Erst im zweiten Teil reduzieren sich die ständigen Altersangaben auf ein erträgliches Maß und prompt gewinnt gleich die ganze Geschichte deutlich an Niveau und Inhalt. Endlich passiert ein wenig mehr als jagen, geschossenes Wild verkaufen und verstecken. Doch ganz will Böckl seiner Erzählweise nicht untreu werden und so wird aus Hiasl überwiegend der Renegat.
Ebenfalls ärgerlich ist das Inhaltsverzeichnis zu Beginn des Buches. Wenn man schon eine Inhaltsübersicht liefert, sollten zumindest auch die Seitenzahlen stimmen. Stattdessen sind diese überwiegend falsch; so findet man das Glossar angeblich auf Seite 350. Nur theoretisch allerdings, denn praktisch endet das Buch nach 347 Seiten.

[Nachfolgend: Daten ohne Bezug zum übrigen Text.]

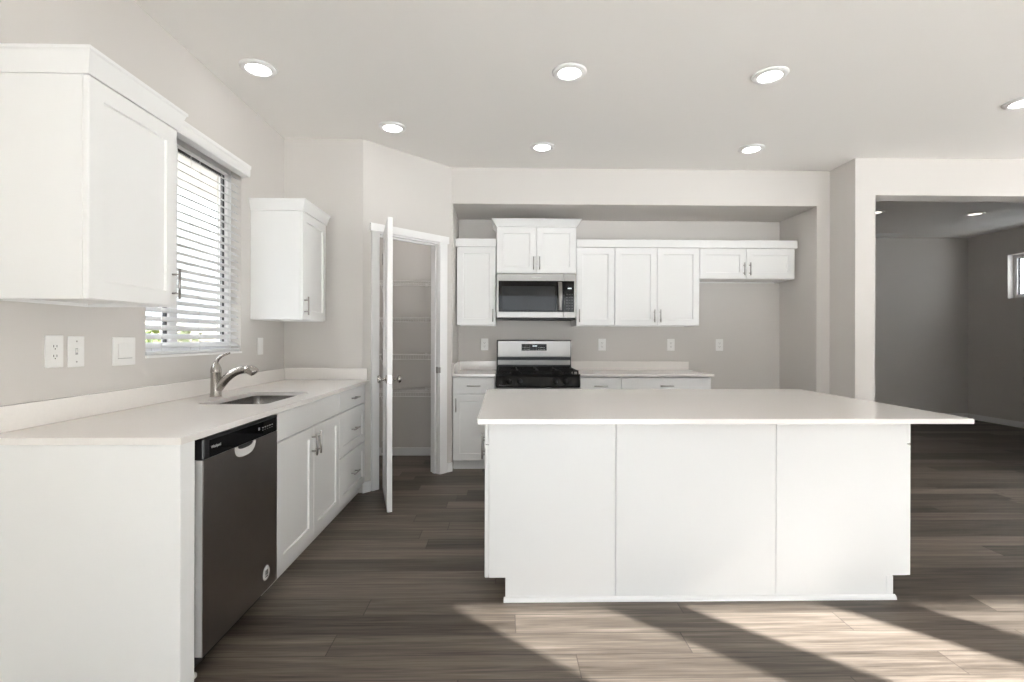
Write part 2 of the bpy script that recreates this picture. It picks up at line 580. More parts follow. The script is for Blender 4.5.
boxes_struct('trim_1', [((-1.825, WY0, WZ0), (XL + 0.008, WY1, WZ0 + 0.012))], 'trim')     # sill ledge of the kitchen window

# horizontal blind in the kitchen window
bl_ = thing('window_blind', 'white horizontal slat blind with valance in the window above the sink', 'blind', (XL, (WY0 + WY1) / 2, WZ0 + 0.014))
def loc_of(root, bm):
    bmesh.ops.translate(bm, verts=bm.verts[:], vec=-Vector(root.location))
bm = bmesh.new()  # unseen house block added to keep direct sun out of the far room
vy0, vy1 = WY0 - 0.012, WY1 - 0.002
prof = [(0.0, 2.325), (0.055, 2.325), (0.06, 2.335), (0.06, 2.372), (0.066, 2.380), (0.066, 2.398), (0.0, 2.398)]
lo = [bm.verts.new((XL + 0.001 + a, vy0, z)) for a, z in prof]
hi = [bm.verts.new((XL + 0.001 + a, vy1, z)) for a, z in prof]
bm.faces.new(lo); bm.faces.new(hi)
for i in range(len(prof)):
    j = (i + 1) % len(prof)
    bm.faces.new((lo[i], lo[j], hi[j], hi[i]))
loc_of(bl_, bm)
obj('valance', bm, 'trim', bl_)
def slat_bm(z, tilt, wd=0.050):
    bm = bmesh.new()
    cx = XL - 0.030
    c, s = math.cos(tilt), math.sin(tilt)
    n = 4
    prev = None
    rows = []
    for side in (1, -1):
        row = []
        for i in range(n + 1):
            t = (i / n - 0.5) * wd
            crown = 0.0025 * (1 - (2 * i / n - 1) ** 2) + side * 0.0013
            dx, dz = t * c - crown * s * -1, -t * s + crown * c
            row.append((cx + dx, z + dz))
        rows.append(row)
    loop = rows[0] + list(reversed(rows[1]))
    a = [bm.verts.new((x, WY0 + 0.012, zz)) for x, zz in loop]
    b = [bm.verts.new((x, WY1 - 0.010, zz)) for x, zz in loop]
    bm.faces.new(a); bm.faces.new(b)
    for i in range(len(loop)):
        j = (i + 1) % len(loop)
        bm.faces.new((a[i], a[j], b[j], b[i]))
    return bm
zs = WZ0 + 0.062
s0 = None
k = 0
while zs + k * 0.046 < 2.33:
    if s0 is None:
        bm = slat_bm(zs, math.radians(33))
        loc_of(bl_, bm)
        s0 = obj('slat', bm, 'blind', bl_)
    else:
        c = s0.copy(); COL.objects.link(c); c.location.z = k * 0.046
    k += 1
bm = bmesh.new()  # unseen house block added to keep direct sun out of the far room
bx(bm, (XL - 0.056, WY0 + 0.012, WZ0 + 0.0135), (XL - 0.004, WY1 - 0.010, WZ0 + 0.033), 0.004)
loc_of(bl_, bm)
obj('bottom_rail', bm, 'blind', bl_)
bm = bmesh.new()  # unseen house block added to keep direct sun out of the far room
for y in (WY0 + 0.12, 2.90, WY1 - 0.13):
    for dx in (-0.004, -0.056):
        cyl(bm, (XL + dx, y, WZ0 + 0.03), (XL + dx, y, 2.33), 0.0011, n=6)
loc_of(bl_, bm)
obj('ladder_cord', bm, 'cord', bl_)

# vertical blind at the patio door behind the camera
vb = thing('vertical_blind', 'vertical vane blind at the patio door behind the viewer', 'blind', (0.565, YF + 0.06, 0.0))
one('head_rail', [((PX0 - 0.565, -0.03, PZ + 0.01), (PX1 - 0.565, 0.03, PZ + 0.06))], 'vane', vb)
v0 = None
nv = int((PX1 - PX0) / 0.085)
for i in range(nv):
    x = PX0 + 0.05 + i * 0.085 - 0.565
    if v0 is None:
        bm = bmesh.new()
        bx(bm, (-0.0008, -0.044, 0.03), (0.0008, 0.044, PZ + 0.01))
        v0 = obj('vane', bm, 'vane', vb)
        v0.location = (x, 0, 0)
        v0.rotation_euler = (0, 0, math.radians(-4))
    else:
        c = v0.copy(); COL.objects.link(c); c.location.x = x

# outside the kitchen window
boxes_struct('ground', [((-40, -40, -0.35), (40, 40, -0.15))], 'ground')
boxes_struct('ground_added_dark', [((-9.0, -8, -0.149), (-1.93, 20, -0.14))], 'dark_ground')  # unseen dark strip added so less light bounces up onto the slats
boxes_struct('added_eave', [((-2.75, -3.0, 2.52), (-1.93, 9.0, 2.68))], 'trim')  # unseen eave, added to cut high sky light on the blind slats
bm = bmesh.new()  # unseen house block added to keep direct sun out of the far room
y = 2.0
while y < 16:
    bx(bm, (-6.02, y, -0.15), (-6.0, y + 0.14, 1.50 + 0.012 * math.sin(y * 7)), 0)
    y += 0.15
for z in (0.2, 0.8, 1.3):
    bx(bm, (-6.06, 2.0, z), (-6.02, 16, z + 0.09))
tag(obj('garden_fence', bm, 'fence'), 'tan board fence outside, glimpsed through the lower slats of the blind', 'fence')
bm = bmesh.new()  # unseen house block added to keep direct sun out of the far room
for i in range(900):
    p = Vector((random.uniform(-5.9, -5.2), random.uniform(6.9, 8.6), random.uniform(-0.15, 1.42)))
    d = Vector((random.gauss(0, 1), random.gauss(0, 1), random.gauss(0, 1))).normalized()
    u = d.orthogonal().normalized() * 0.07
    v = d.cross(u.normalized()) * 0.045
    bm.faces.new([bm.verts.new(p + q) for q in (u, v, -u, -v)])
tag(obj('hedge', bm, 'leaf'), 'yellow green hedge leaves outside the window in front of the fence', 'hedge', kind='stuff')

bm = bmesh.new()  # unseen house block added to keep direct sun out of the far room
bx(bm, (10.6, 1.5, -0.15), (17.0, 14.0, 5.4))
prism_v = [bm.verts.new(p) for p in ((10.1, 1.1, 5.4), (17.5, 1.1, 5.4), (13.8, 1.1, 7.4), (10.1, 14.4, 5.4), (17.5, 14.4, 5.4), (13.8, 14.4, 7.4))]
for f in ((0, 1, 2), (3, 5, 4), (0, 3, 4, 1), (1, 4, 5, 2), (2, 5, 3, 0)):
    bm.faces.new([prism_v[i] for i in f])
tag(obj('sun_block_house', bm, 'trim'), 'added house block, unseen, keeping the sun off the small far room window', 'house', kind='structure')

# ------------------------------------------------------------------ pantry door and casing
bm = bmesh.new()  # unseen house block added to keep direct sun out of the far room
CO = 0.016
def cas(s0, s1, z0, z1, o0=0.0, o1=CO):
    prism(bm, [dg(s0, o0), dg(s0, o1), dg(s1, o1), dg(s1, o0)], z0, z1)
cas(0.096 + SO, 0.163 + SO, 0, 2.124)
cas(0.789 + SO, 0.872 + SO, 0, 2.124)
cas(0.080 + SO, 0.888 + SO, 2.124, 2.187, 0, 0.022)
# jamb and stops
cas(DS0, DS0 + 0.018, 0, DZ, -T - 0.002, 0.0)
cas(DS1 - 0.016, DS1, 0, DZ, -T - 0.002, 0.0)
cas(DS0 + 0.018, DS1 - 0.016, DZ - 0.018, DZ, -T - 0.002, 0.0)
cas(DS0 + 0.018, DS0 + 0.030, 0, DZ - 0.018, -0.075, -0.04)
cas(DS1 - 0.028, DS1 - 0.016, 0, DZ - 0.018, -0.075, -0.04)
cas(DS0 + 0.030, DS1 - 0.028, DZ - 0.030, DZ - 0.018, -0.075, -0.04)
struct('trim_2', bm, 'trim')
bm = bmesh.new()  # unseen house block added to keep direct sun out of the far room
prism(bm, [dg(DS1 - 0.0165, -0.034), dg(DS1 - 0.0165, -0.004), dg(DS1 - 0.020, -0.004), dg(DS1 - 0.020, -0.034)], 0.926, 0.985)
prism(bm, [dg(DS1 - 0.0165, 0.0), dg(DS1 - 0.0165, 0.018), dg(DS1 - 0.004, 0.0185), dg(DS1 - 0.004, 0.0)], 0.930, 0.981)
tag(obj('strike_plate', bm, 'pull'), 'dark metal strike plate on the right jamb of the pantry doorway', 'strike plate')

door_len, door_t, door_top = 0.625, 0.036, 2.105
hinge = Vector((-0.972, 4.085, 0))
latch = Vector((-0.800, 3.505, 0))
dvec = (latch - hinge).normalized()
ang = math.atan2(dvec.y, dvec.x)
door_len = (latch - hinge).length
bm = bmesh.new()  # unseen house block added to keep direct sun out of the far room
# leaf with two raised-frame panels on both faces (local x along the leaf, y thickness)
st = 0.11
for lo, hi in (((0, 0.015), (st, door_top)), ((door_len - st, 0.015), (door_len, door_top)), ((st, 0.015), (door_len - st, 0.24)),
               ((st, 1.02), (door_len - st, 1.16)), ((st, door_top - 0.12), (door_len - st, door_top))):
    bx(bm, (lo[0], -door_t / 2, lo[1]), (hi[0], door_t / 2, hi[1]))
bx(bm, (st, -door_t / 2 + 0.008, 0.24), (door_len - st, door_t / 2 - 0.008, 1.02))
bx(bm, (st, -door_t / 2 + 0.008, 1.16), (door_len - st, door_t / 2 - 0.008, door_top - 0.12))
door = struct('door_1', bm, 'trim')
door.location = hinge
door.rotation_euler = (0, 0, ang)
tag(door, 'white panel pantry door standing open edge-on', 'door')
for sg in (-1, 1):
    bm = bmesh.new()
    y0 = sg * door_t / 2
    lathe(bm, [(0.0, 0.0), (0.031, 0.0), (0.031, 0.004), (0.026, 0.008), (0.012, 0.011), (0.0105, 0.028), (0.014, 0.036), (0.026, 0.042), (0.029, 0.052), (0.026, 0.062), (0.016, 0.067), (0.0, 0.068)],
          (door_len - 0.062, y0, 0.952), (0, sg, 0))
    obj('knob', bm, 'nickel', door)
bm = bmesh.new()  # unseen house block added to keep direct sun out of the far room
bx(bm, (door_len, -0.012, 0.925), (door_len + 0.0015, 0.012, 0.983))
cyl(bm, (door_len, 0, 0.954), (door_len + 0.010, 0, 0.954), 0.008, n=12)
obj('latch_plate', bm, 'pull', door)
for z in (1.85, 1.066, 0.30):
    bm = bmesh.new()
    cyl(bm, (-0.010, -0.020, z), (-0.010, -0.020, z + 0.095), 0.0065, n=10)
    bx(bm, (-0.010, -0.019, z), (-0.0005, 0.012, z + 0.095))
    prism(bm, [(-0.0105, 0.012), (-0.0105, 0.015), (-0.040, 0.030), (-0.042, 0.027)], z, z + 0.095)
    obj('hinge', bm, 'pull', door)

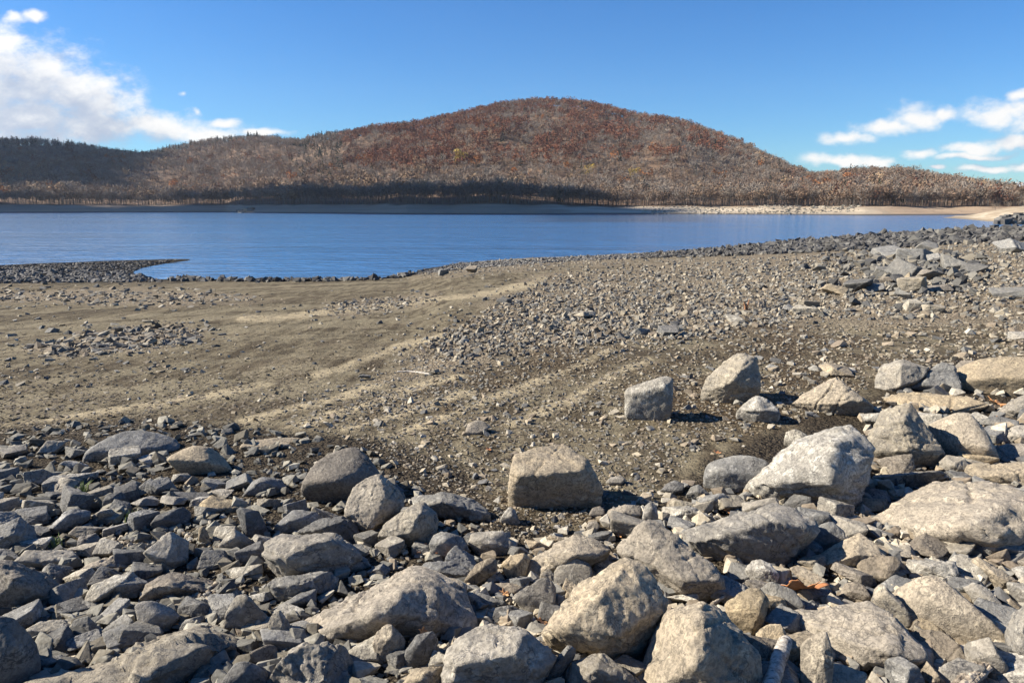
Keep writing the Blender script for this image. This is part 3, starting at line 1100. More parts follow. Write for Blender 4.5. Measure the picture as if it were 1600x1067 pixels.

Erst im zweiten Teil überzeugt die Handlung
Im ersten Teil überzeugt die Darstellung des Familienlebens, welche zwar etliche Wiederholungen im Tagesablauf aufweist, aber dennoch sehr eindringlich die Situation der einfachen Leute aufzeigt (gewissermaßen eine Sozialstudie im Kleinen). Hier die ärmliche Landbevölkerung, dort die wohlgenährten Geistlichen, die ausnahmslos negativ dargestellt werden. Im zweiten Teil wird es deutlich temporeicher und spannender. Allerdings bleiben auch hier Wiederholungen nicht aus, denn ob die Wildschweinrotte auf dem Bauernhof X oder Y gejagt wird, ist auf Dauer ebenso so spannend wie das permanente Versteckspiel der Bande oder deren diverse Trinkgelage in den Wirtshäusern. Dennoch dürfen alle zugreifen, die sich für das Leben im 18. Jahrhundert und (insbesondere) die Jagd interessieren.